I believe the Halford patent cited above is somewhat misleading. The novel feature there is a method of timing. Connecting rod drillings have been around forever, along with squirt holes, spit holes, and spurt holes of various kinds. Historically, inline engines generally employed a spit hole in the shoulder of the rod at 10 o'clock or so to oil the cylinder wall (some Toyotas and others still use it) while V8s often used a hole in the parting line of the rod to oil the opposite bank's cylinder wall.

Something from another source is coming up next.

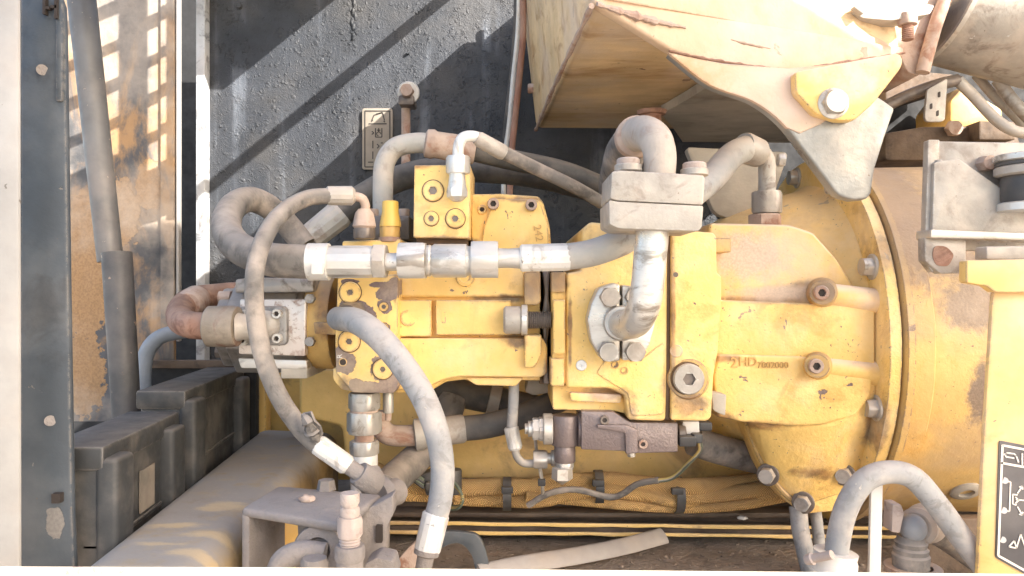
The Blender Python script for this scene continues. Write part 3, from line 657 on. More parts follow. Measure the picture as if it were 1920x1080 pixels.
mat('box_yellow', (.78, .52, .18), **{**PAINT, 'patch': .5, 'patch_scale': 5, 'dust': (.74, .56, .40), 'chip_amt': .1, 'speck': .3, 'grime_amt': .2, 'bumps': ((260, .00015),), 'stains': [(1870, 790, 60, 30), (1850, 1000, 20, 60)]})
t = thing('control_box', 'tall bright yellow box with a black pictogram decal', 'box', P(1890, 1075, -.24))
B().prism([(1862, 545), (1990, 540), (1990, 1085), (1832, 1085), (1846, 800)], -.26, -.253).put('front', MT['box_yellow'], t, bev=.005)
B().prism(rp([(1812, 488), (1990, 484), (1990, 548), (1866, 548), (1850, 536), (1812, 530)], 4), -.275, -.262).put('top_ledge', MT['box_yellow'], t, bev=.003)
B().prism([(1850, 462), (1990, 460), (1990, 487), (1850, 487)], -.26, -.24).put('pad', MT['clampgrey'], t, bev=.002)
yd = -.2615
B().prism(rp([(1874, 826), (1990, 848), (1990, 1115), (1867, 1046)], 5), yd, yd + .003).put('decal', MT['sign_black'], t)
b = B()
for a in ((1880, 835, 1990, 856), (1880, 834, 1872, 1042), (1872, 1042, 1990, 1108), (1877, 868, 1990, 888)): seg(b, *a, 4, yd - .0008)
b.put('border', MT['sign_white'], t)
b = B()
for (x, y) in ((1884, 901), (1882, 957), (1880, 1012)): b.rod(P(x, y, yd - .0008), P(x, y, yd), [(0, 0), (0, 6 * s_(yd)), (1, 6 * s_(yd))], 18)
for a in ((1884, 901, 1895, 904), (1895, 904, 1893, 959), (1893, 959, 1882, 957)): seg(b, *a, 2.5, yd - .0008)
b.put('symbol', MT['sign_white'], t)['kind'] = 'stuff'
b = B()
for a in ((1899, 927, 1899, 945), (1899, 927, 1908, 928), (1899, 945, 1906, 947), (1905, 937, 1990, 945), (1904, 932, 1910, 938), (1910, 938, 1904, 944), (1908, 925, 1917, 912), (1917, 912, 1911, 913), (1917, 912, 1918, 918),
          (1908, 950, 1917, 966), (1917, 966, 1911, 964), (1917, 966, 1918, 960), (1892, 1025, 1906, 1028), (1892, 1025, 1902, 1014), (1902, 1014, 1906, 1028), (1906, 1028, 1914, 1002), (1914, 1002, 1922, 1024), (1922, 1024, 1935, 1000)): seg(b, *a, 2.4, yd - .0008)
b.put('arrow_symbol', MT['sign_white'], t)
b = B()
for a in ((1880, 853, 1888, 851), (1888, 849, 1902, 851), (1888, 857, 1902, 859), (1888, 849, 1885, 854), (1885, 854, 1888, 858), (1902, 851, 1906, 855), (1905, 853, 1910, 867), (1917, 850, 1917, 875)): seg(b, *a, 2.4, yd - .0008)
b.put('cylinder_symbol', MT['sign_white'], t)

# ------------------------------------------------------------------ main hydraulic pump
t = pump = thing('hydraulic_pump', 'large yellow cast hydraulic pump with bell flange across the bay', 'pump', P(1150, 780, .1))
YP = -.06
# swash plate body
body = rp([(742, 462), (1036, 462), (1036, 706), (1026, 714), (872, 712), (836, 716), (806, 734), (742, 738)], 6)
B().prism(body, -.045, .22).put('pump_body', MT['yellow'], t, bev=.010, seg=3)
B().prism(rp(rect(748, 500, 984, 558), 6), -.052, 0).put('upper_ridge', MT['yellow'], t, bev=.007, seg=3)
B().prism(rp(rect(748, 563, 808, 631), 3), -.066, 0).put('boss_pad', MT['yellow'], t, bev=.0025)
B().prism(rp(rect(817, 563, 958, 628), 3), -.064, 0).put('side_pad', MT['yellow'], t, bev=.0025)
B().prism(rp([(746, 634), (1018, 634), (1026, 650), (1026, 700), (1014, 708), (864, 706), (832, 712), (800, 728), (746, 732)], 5), -.062, 0).put('lower_bulge', MT['yellow'], t, bev=.012, seg=4)
B().rod(P(766, 596, -.0655), P(766, 596, -.0668), [(0, 16 * s_(-.066)), (1, 15 * s_(-.066)), (1, 13.5 * s_(-.066)), (.5, 13.5 * s_(-.066)), (.5, 0)], 32).put('core_plug', MT['yellow'], t)
B().prism(rp(rect(828, 584, 836, 606), 2), -.0645, -.06).put('data_stamp', MT['yellow_dusty'], t)
B().prism(rp([(872, 708), (982, 708), (968, 724), (892, 722)], 5), -.05, .1).put('drain_lug', MT['yellow'], t, bev=.004)
B().rod(P(872, 520, -.0525), P(872, 520, -.0545), [(0, 18 * s_(-.05)), (1, 16 * s_(-.05)), (1, 10 * s_(-.05)), (.4, 9 * s_(-.05)), (.4, 0)], 28).put('cast_mark', MT['yellow'], t)
# joint lugs and big bolt
B().prism(rp([(983, 510), (1014, 510), (1014, 566), (1008, 572), (983, 572)], 5), -.074, 0).put('lug', MT['yellow_drum'], t, bev=.004)
B().prism(rp([(983, 628), (1016, 628), (1016, 664), (1002, 690), (983, 690)], 5), -.074, 0).put('lug', MT['yellow'], t, bev=.004)
rodx(B(), 944, 977, 600, -.078, [(0, 22), (.12, 26), (.9, 26), (1, 24)], 28).put('bolt_head', MT['clampgrey'], t)
rodx(B(), 977, 989, 600, -.078, CYL(29, .15), 28).put('washer', MT['zinc'], t)
kx = []
for i in range(12): kx += [(i / 12, 14.5), ((i + .5) / 12, 17)]
rodx(B(), 988, 1034, 600, -.075, kx + [(1, 14)], 20).put('thread', MT['thread'], t)
B().prism(rect(1012, 505, 1036, 720), -.045, .1).put('joint_gap', MT['grime'], t)
gasket = [(1017, 505), (1031, 505), (1029, 560), (1034, 590), (1026, 640), (1030, 720), (1019, 720), (1021, 650), (1016, 600), (1021, 550)]
B().prism(gasket, -.058, -.03).put('gasket', MT['steel_dark'], t, bev=.002)
B().prism(rp([(1034, 510), (1062, 510), (1064, 720), (1036, 722)], 4), -.078, .15).put('joint_flange', MT['yellow_chipped'], t, bev=.004)
B().prism(rp(rect(1037, 562, 1060, 664), 4), -.092, -.05).put('nut_pad', MT['yellow'], t, bev=.004)
B().prism(rp(rect(1032, 672, 1058, 724), 4), -.086, -.05).put('nut_pad', MT['yellow'], t, bev=.004)
B().prism(rp(rect(1034, 510, 1060, 548), 3), -.086, -.05).put('nut_pad', MT['yellow_drum'], t, bev=.003)
# top cover
B().prism(rp([(884, 364), (940, 363), (1010, 368), (1019, 380), (1031, 425), (1034, 470), (884, 474)], 5), -.045, .10).put('top_cover', MT['yellow'], t, bev=.004)
B().prism(rp([(906, 430), (926, 372), (1008, 374), (1016, 386), (1028, 428), (1030, 470), (902, 472)], 5), -.053, -.04).put('cover_plate', MT['yellow'], t, bev=.003)
for (x, y) in ((925, 383), (996, 385)):
    bolt(t, P(x, y, -.053), -Y, 11 * s_(-.05), .008, MT['rust_pale'], 'socket', 'cover_bolt')
bolt(t, P(904, 393, -.045), -Y, 9 * s_(-.05), .004, MT['yellow'], 'socket', 'cover_bolt')
text('242', 1009, 437, -.0538, 15, MT['letter_brown'], t, R_(80), .0008)
text('123', 957, 450, -.0538, 9, MT['yellow_drum'], t, R_(80), .0006) if False else None
# end plate on the left
plate = rp([(633, 520), (746, 514), (746, 726), (738, 738), (660, 736), (650, 722), (630, 700), (628, 640)], 4)
B().prism(plate, -.085, .05).put('end_plate', MT['yellow_chipped'], t, bev=.003)
B().prism(rp([(624, 690), (656, 690), (660, 734), (640, 730), (625, 712)], 4), -.076, .04).put('end_lug', MT['yellow'], t, bev=.004)
B().prism(rp([(642, 452), (752, 448), (752, 520), (636, 522)], 4), -.06, .06).put('end_top', MT['yellow'], t, bev=.004)
for (x, y, r, hx) in ((657, 548, 20, .30), (655, 640, 20, .32), (718, 692, 19, .30)): plug(t, x, y, -.085, r, MT['yellow'], .003, hx)
for (x, y) in ((720, 575), (720, 614)): plug(t, x, y, -.085, 8.5, MT['yellow_drum'], .003, .55, 'pilot_plug')
B().rod(P(643, 679, -.0845), P(643, 679, -.0862), [(0, 6 * s_(-.085)), (0, 8.5 * s_(-.085)), (1, 7.5 * s_(-.085)), (1, 6 * s_(-.085))], 20, cap=False).put('port_rim', MT['yellow'], t)
B().rod(P(643, 679, -.084), P(643, 679, -.0858), [(0, 6 * s_(-.085)), (1, 6 * s_(-.085)), (1, 0)], 20).put('port_hole', MT['hole'], t)
text('R', 637, 668, -.0855, 10, MT['white'], t, R_(-90), .0006)
B().rod(P(664, 592, -.083), P(650, 597, -.112), [(0, 30 * s_(-.09), 'h'), (.8, 29 * s_(-.09), 'h'), (1, 25 * s_(-.09)), (1, 0)], 24).put('port_nut', MT['steel_dark'], t)
B().rod(P(588, 604, .015), P(634, 604, .015), [(0, 80 * s_(.015)), (.15, 86 * s_(.015)), (.9, 88 * s_(.015)), (1, 86 * s_(.015))], 48).put('port_ring', MT['yellow_drum'], t)
B().prism(rp([(588, 604), (630, 606), (630, 628), (590, 626)], 3), -.060, -.03).put('ring_step', MT['yellow_drum'], t, bev=.003)
# centre section
cs = rp([(1062, 512), (1090, 508), (1092, 430), (1106, 416), (1254, 430), (1252, 782), (1244, 790), (1178, 788), (1172, 742), (1140, 728), (1062, 728)], 7)
B().prism(cs, -.085, .24).put('centre_section', MT['yellow_casting'], t, bev=.005, seg=3)
B().prism(rp([(1036, 722), (1180, 722), (1182, 778), (1150, 770), (1036, 768)], 5), -.06, .2).put('lower_block', MT['yellow'], t, bev=.005, seg=3)
B().prism(rp([(1068, 736), (1166, 740), (1164, 756), (1070, 752)], 5), -.072, -.04).put('cast_rib', MT['yellow_dusty'], t, bev=.004)
B().prism(rp([(1118, 700), (1140, 668), (1200, 676), (1246, 640), (1246, 778), (1184, 780), (1178, 738)], 8), -.0875, -.07).put('port_boss', MT['yellow_casting'], t, bev=.002)
B().rod(P(1090, 685, -.0848), P(1090, 685, -.0875), [(0, 10.5 * s_(-.085)), (.8, 10 * s_(-.085)), (1, 9 * s_(-.085)), (1, 2.4 * s_(-.085)), (.4, 2 * s_(-.085)), (.4, 0)], 28).put('vent_plug', MT['sleeve_white'], t)
for (x, y) in ((1153, 684), (1171, 695)):
    B().rod(P(x, y, -.087), P(x, y, -.0895), [(0, 7.5 * s_(-.085)), (1, 7 * s_(-.085)), (1, 5.2 * s_(-.085)), (.2, 5 * s_(-.085)), (.2, 0)], 24).put('dowel', MT['yellow_drum'], t)
# rear section
rs = rp([(1259, 430), (1338, 436), (1344, 446), (1344, 512), (1353, 518), (1353, 560), (1346, 660), (1338, 705), (1334, 782), (1326, 790), (1258, 788)], 5)
B().prism(rs, -.092, .24).put('rear_section', MT['yellow_casting'], t, bev=.004, seg=3)
B().prism(rp(rect(1340, 446, 1372, 473), 4), -.07, .1).put('lift_tab', MT['yellow_drum'], t, bev=.004)
B().tube([P(1255.5, 432, -.083), P(1254, 560, -.083), P(1253, 700, -.083), P(1251, 786, -.083)], .0035, 8, 6).put('joint_seal', MT['grime'], t)
o = B().rod(P(1290, 710, -.091), P(1290, 710, -.096), [(0, 39 * s_(-.09)), (1, 36 * s_(-.09)), (1, 0)], 40).put('spot_face', MT['yellow_drum'], t)
plug(t, 1290, 710, -.096, 29, MT['clampgrey'], .007, .42, 'drain_plug')
B().rod(P(1268, 658, -.0918), P(1268, 658, -.0928), [(0, 12 * s_(-.09)), (1, 11 * s_(-.09)), (1, 0)], 28).put('blank', MT['yellow_dusty'], t)
for (x, y, r) in ((1267, 515, 5),): B().rod(P(x, y, -.0918), P(x, y, -.0928), [(0, r * s_(-.09)), (1, r * s_(-.09) * .9), (1, 0)], 16).put('screw', MT['steel_dark'], t)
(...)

EDIT: if you think about it, the oil slot in the thust face has the opposite purpose in the Model A vs. the Cadillac OHV V8. Since one is pressurized and one is splash, one is to let oil in and the other is to let oil out.

[Kevin Johnson]

Quote

Originally posted by McGuire
A characteristic feature of a super deluxe Model A Ford babbit job is the X groove. First a radial slot is cut in the bearing at the dipper hole using a Woodruff cutter. Then a long, arcing "X" is cut in the babbit that proceeds from the dipper hole out in four directions, the idea being to distribute the dipper oil across the width of the bearing. This requires a special tool that is rather interesting... and probably susceptible to googling.

I believe the Halford patent cited above is somewhat misleading. The novel feature there is a method of timing. Connecting rod drillings have been around forever, along with squirt holes, spit holes, and spurt holes of various kinds.

The Halford patent is useful because it provides a hard reference to the oiling method. It is frustrating because the general method is referred to but not formally cited as in later patents. No worry, here is a 1921 report on the 300 hp Benz aircraft engine [translation of a contemporary German engineering journal article]. See page 6.

http://naca.central..../naca-tn-34.pdf

That gives another data point in the time line.

Quote

Originally posted by McGuire

Historically, inline engines generally employed a spit hole in the shoulder of the rod at 10 o'clock or so to oil the cylinder wall (some Toyotas and others still use it) while V8s often used a hole in the parting line of the rod to oil the opposite bank's cylinder wall.

Chrysler (Neon 2.0) and BMW (see S50) are two relatively contemporary examples of the slots being on the big end faces, directed at the thrust wall of the cylinder and underside of the piston respectively.

Quote

Originally posted by McGuire

EDIT: if you think about it, the oil slot in the thust face has the opposite purpose in the Model A vs. the Cadillac OHV V8. Since one is pressurized and one is splash, one is to let oil in and the other is to let oil out.

Yes, I am sure that occurred to an engineer at the time of transition. The novel application here (just guessing) is the realization that the grooves can serve as a sort of safety valve for the overheating of big ends due to too little side clearance.